• [Instructions for the task]: Take the data that follows and retype it word for word.
§ §
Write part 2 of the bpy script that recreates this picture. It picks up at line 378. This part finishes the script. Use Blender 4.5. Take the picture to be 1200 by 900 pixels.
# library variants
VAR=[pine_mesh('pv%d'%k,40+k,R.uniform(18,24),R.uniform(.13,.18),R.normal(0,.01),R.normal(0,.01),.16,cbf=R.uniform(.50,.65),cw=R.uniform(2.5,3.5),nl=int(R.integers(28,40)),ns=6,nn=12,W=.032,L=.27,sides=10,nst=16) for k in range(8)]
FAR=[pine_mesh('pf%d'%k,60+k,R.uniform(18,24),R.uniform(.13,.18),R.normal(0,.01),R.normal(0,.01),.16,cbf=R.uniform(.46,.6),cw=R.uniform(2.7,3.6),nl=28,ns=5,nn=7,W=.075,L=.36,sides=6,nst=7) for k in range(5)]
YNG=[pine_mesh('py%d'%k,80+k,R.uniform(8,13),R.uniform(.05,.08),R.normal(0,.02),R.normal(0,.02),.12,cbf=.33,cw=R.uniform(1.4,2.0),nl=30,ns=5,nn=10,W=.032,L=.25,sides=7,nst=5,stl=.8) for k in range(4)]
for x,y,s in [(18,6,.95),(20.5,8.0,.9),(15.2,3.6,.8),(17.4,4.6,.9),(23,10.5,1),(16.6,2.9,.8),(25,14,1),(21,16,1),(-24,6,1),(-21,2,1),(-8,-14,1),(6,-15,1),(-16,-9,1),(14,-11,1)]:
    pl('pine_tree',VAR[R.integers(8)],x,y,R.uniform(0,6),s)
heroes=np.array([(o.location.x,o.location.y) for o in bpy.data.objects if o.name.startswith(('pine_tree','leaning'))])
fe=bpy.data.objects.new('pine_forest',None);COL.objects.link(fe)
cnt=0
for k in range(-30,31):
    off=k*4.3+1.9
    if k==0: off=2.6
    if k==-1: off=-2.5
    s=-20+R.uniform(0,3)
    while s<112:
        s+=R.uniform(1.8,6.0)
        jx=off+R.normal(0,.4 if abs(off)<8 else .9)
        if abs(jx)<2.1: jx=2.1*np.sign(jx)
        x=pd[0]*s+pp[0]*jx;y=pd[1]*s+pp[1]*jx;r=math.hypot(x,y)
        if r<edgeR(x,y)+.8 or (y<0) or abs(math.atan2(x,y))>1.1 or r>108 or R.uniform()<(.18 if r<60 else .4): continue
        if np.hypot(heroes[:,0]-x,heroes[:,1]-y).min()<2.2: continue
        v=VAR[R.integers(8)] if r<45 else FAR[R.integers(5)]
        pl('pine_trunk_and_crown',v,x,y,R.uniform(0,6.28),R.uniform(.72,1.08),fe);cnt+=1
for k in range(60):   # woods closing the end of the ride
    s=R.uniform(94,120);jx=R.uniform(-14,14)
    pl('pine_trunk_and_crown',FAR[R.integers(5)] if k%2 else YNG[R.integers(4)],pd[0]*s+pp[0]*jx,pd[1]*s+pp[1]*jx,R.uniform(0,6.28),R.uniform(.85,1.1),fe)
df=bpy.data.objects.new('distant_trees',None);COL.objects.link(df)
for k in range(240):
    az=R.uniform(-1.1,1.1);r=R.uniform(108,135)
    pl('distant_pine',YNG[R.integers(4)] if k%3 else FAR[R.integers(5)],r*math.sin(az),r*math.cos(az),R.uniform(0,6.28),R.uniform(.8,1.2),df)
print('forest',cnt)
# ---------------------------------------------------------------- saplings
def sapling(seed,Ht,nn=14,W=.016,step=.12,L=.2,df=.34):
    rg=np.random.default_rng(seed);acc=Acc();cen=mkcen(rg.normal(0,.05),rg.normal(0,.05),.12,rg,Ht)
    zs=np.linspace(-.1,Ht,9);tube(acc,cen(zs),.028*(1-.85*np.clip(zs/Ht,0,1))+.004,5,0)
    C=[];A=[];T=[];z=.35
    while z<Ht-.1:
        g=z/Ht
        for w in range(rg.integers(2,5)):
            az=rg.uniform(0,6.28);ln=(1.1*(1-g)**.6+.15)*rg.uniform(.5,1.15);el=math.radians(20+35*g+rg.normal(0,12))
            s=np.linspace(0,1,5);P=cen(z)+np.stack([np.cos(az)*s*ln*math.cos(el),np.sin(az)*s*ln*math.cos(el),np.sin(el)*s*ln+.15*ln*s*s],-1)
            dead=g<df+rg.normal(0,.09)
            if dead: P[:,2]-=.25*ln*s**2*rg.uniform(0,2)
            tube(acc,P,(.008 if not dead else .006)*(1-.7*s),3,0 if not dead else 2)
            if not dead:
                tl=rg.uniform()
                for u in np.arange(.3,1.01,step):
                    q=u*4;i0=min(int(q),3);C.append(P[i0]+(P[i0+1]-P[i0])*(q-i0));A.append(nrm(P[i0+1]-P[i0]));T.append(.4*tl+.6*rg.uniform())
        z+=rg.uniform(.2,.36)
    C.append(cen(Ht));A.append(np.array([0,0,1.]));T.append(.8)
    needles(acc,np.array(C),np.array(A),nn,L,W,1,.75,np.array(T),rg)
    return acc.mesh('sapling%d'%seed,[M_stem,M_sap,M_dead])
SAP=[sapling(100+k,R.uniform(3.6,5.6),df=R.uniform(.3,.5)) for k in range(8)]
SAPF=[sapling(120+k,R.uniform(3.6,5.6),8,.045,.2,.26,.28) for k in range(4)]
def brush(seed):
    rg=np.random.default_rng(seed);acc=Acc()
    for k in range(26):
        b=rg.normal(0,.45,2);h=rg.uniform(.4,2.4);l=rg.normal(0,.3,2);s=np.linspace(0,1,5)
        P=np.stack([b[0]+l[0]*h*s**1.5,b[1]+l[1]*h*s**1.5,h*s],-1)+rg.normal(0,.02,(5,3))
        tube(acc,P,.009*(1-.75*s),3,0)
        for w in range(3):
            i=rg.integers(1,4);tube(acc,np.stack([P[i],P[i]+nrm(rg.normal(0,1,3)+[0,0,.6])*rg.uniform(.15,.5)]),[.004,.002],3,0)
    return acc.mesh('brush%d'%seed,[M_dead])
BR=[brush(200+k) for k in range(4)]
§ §
• [Result of the task]:
Write part 2 of the bpy script that recreates this picture. It picks up at line 378. This part finishes the script. Use Blender 4.5. Take the picture to be 1200 by 900 pixels.
# library variants
VAR=[pine_mesh('pv%d'%k,40+k,R.uniform(18,24),R.uniform(.13,.18),R.normal(0,.01),R.normal(0,.01),.16,cbf=R.uniform(.50,.65),cw=R.uniform(2.5,3.5),nl=int(R.integers(28,40)),ns=6,nn=12,W=.032,L=.27,sides=10,nst=16) for k in range(8)]
FAR=[pine_mesh('pf%d'%k,60+k,R.uniform(18,24),R.uniform(.13,.18),R.normal(0,.01),R.normal(0,.01),.16,cbf=R.uniform(.46,.6),cw=R.uniform(2.7,3.6),nl=28,ns=5,nn=7,W=.075,L=.36,sides=6,nst=7) for k in range(5)]
YNG=[pine_mesh('py%d'%k,80+k,R.uniform(8,13),R.uniform(.05,.08),R.normal(0,.02),R.normal(0,.02),.12,cbf=.33,cw=R.uniform(1.4,2.0),nl=30,ns=5,nn=10,W=.032,L=.25,sides=7,nst=5,stl=.8) for k in range(4)]
for x,y,s in [(18,6,.95),(20.5,8.0,.9),(15.2,3.6,.8),(17.4,4.6,.9),(23,10.5,1),(16.6,2.9,.8),(25,14,1),(21,16,1),(-24,6,1),(-21,2,1),(-8,-14,1),(6,-15,1),(-16,-9,1),(14,-11,1)]:
    pl('pine_tree',VAR[R.integers(8)],x,y,R.uniform(0,6),s)
heroes=np.array([(o.location.x,o.location.y) for o in bpy.data.objects if o.name.startswith(('pine_tree','leaning'))])
fe=bpy.data.objects.new('pine_forest',None);COL.objects.link(fe)
cnt=0
for k in range(-30,31):
    off=k*4.3+1.9
    if k==0: off=2.6
    if k==-1: off=-2.5
    s=-20+R.uniform(0,3)
    while s<112:
        s+=R.uniform(1.8,6.0)
        jx=off+R.normal(0,.4 if abs(off)<8 else .9)
        if abs(jx)<2.1: jx=2.1*np.sign(jx)
        x=pd[0]*s+pp[0]*jx;y=pd[1]*s+pp[1]*jx;r=math.hypot(x,y)
        if r<edgeR(x,y)+.8 or (y<0) or abs(math.atan2(x,y))>1.1 or r>108 or R.uniform()<(.18 if r<60 else .4): continue
        if np.hypot(heroes[:,0]-x,heroes[:,1]-y).min()<2.2: continue
        v=VAR[R.integers(8)] if r<45 else FAR[R.integers(5)]
        pl('pine_trunk_and_crown',v,x,y,R.uniform(0,6.28),R.uniform(.72,1.08),fe);cnt+=1
for k in range(60):   # woods closing the end of the ride
    s=R.uniform(94,120);jx=R.uniform(-14,14)
    pl('pine_trunk_and_crown',FAR[R.integers(5)] if k%2 else YNG[R.integers(4)],pd[0]*s+pp[0]*jx,pd[1]*s+pp[1]*jx,R.uniform(0,6.28),R.uniform(.85,1.1),fe)
df=bpy.data.objects.new('distant_trees',None);COL.objects.link(df)
for k in range(240):
    az=R.uniform(-1.1,1.1);r=R.uniform(108,135)
    pl('distant_pine',YNG[R.integers(4)] if k%3 else FAR[R.integers(5)],r*math.sin(az),r*math.cos(az),R.uniform(0,6.28),R.uniform(.8,1.2),df)
print('forest',cnt)
# ---------------------------------------------------------------- saplings
def sapling(seed,Ht,nn=14,W=.016,step=.12,L=.2,df=.34):
    rg=np.random.default_rng(seed);acc=Acc();cen=mkcen(rg.normal(0,.05),rg.normal(0,.05),.12,rg,Ht)
    zs=np.linspace(-.1,Ht,9);tube(acc,cen(zs),.028*(1-.85*np.clip(zs/Ht,0,1))+.004,5,0)
    C=[];A=[];T=[];z=.35
    while z<Ht-.1:
        g=z/Ht
        for w in range(rg.integers(2,5)):
            az=rg.uniform(0,6.28);ln=(1.1*(1-g)**.6+.15)*rg.uniform(.5,1.15);el=math.radians(20+35*g+rg.normal(0,12))
            s=np.linspace(0,1,5);P=cen(z)+np.stack([np.cos(az)*s*ln*math.cos(el),np.sin(az)*s*ln*math.cos(el),np.sin(el)*s*ln+.15*ln*s*s],-1)
            dead=g<df+rg.normal(0,.09)
            if dead: P[:,2]-=.25*ln*s**2*rg.uniform(0,2)
            tube(acc,P,(.008 if not dead else .006)*(1-.7*s),3,0 if not dead else 2)
            if not dead:
                tl=rg.uniform()
                for u in np.arange(.3,1.01,step):
                    q=u*4;i0=min(int(q),3);C.append(P[i0]+(P[i0+1]-P[i0])*(q-i0));A.append(nrm(P[i0+1]-P[i0]));T.append(.4*tl+.6*rg.uniform())
        z+=rg.uniform(.2,.36)
    C.append(cen(Ht));A.append(np.array([0,0,1.]));T.append(.8)
    needles(acc,np.array(C),np.array(A),nn,L,W,1,.75,np.array(T),rg)
    return acc.mesh('sapling%d'%seed,[M_stem,M_sap,M_dead])
SAP=[sapling(100+k,R.uniform(3.6,5.6),df=R.uniform(.3,.5)) for k in range(8)]
SAPF=[sapling(120+k,R.uniform(3.6,5.6),8,.045,.2,.26,.28) for k in range(4)]
def brush(seed):
    rg=np.random.default_rng(seed);acc=Acc()
    for k in range(26):
        b=rg.normal(0,.45,2);h=rg.uniform(.4,2.4);l=rg.normal(0,.3,2);s=np.linspace(0,1,5)
        P=np.stack([b[0]+l[0]*h*s**1.5,b[1]+l[1]*h*s**1.5,h*s],-1)+rg.normal(0,.02,(5,3))
        tube(acc,P,.009*(1-.75*s),3,0)
        for w in range(3):
            i=rg.integers(1,4);tube(acc,np.stack([P[i],P[i]+nrm(rg.normal(0,1,3)+[0,0,.6])*rg.uniform(.15,.5)]),[.004,.002],3,0)
    return acc.mesh('brush%d'%seed,[M_dead])
BR=[brush(200+k) for k in range(4)]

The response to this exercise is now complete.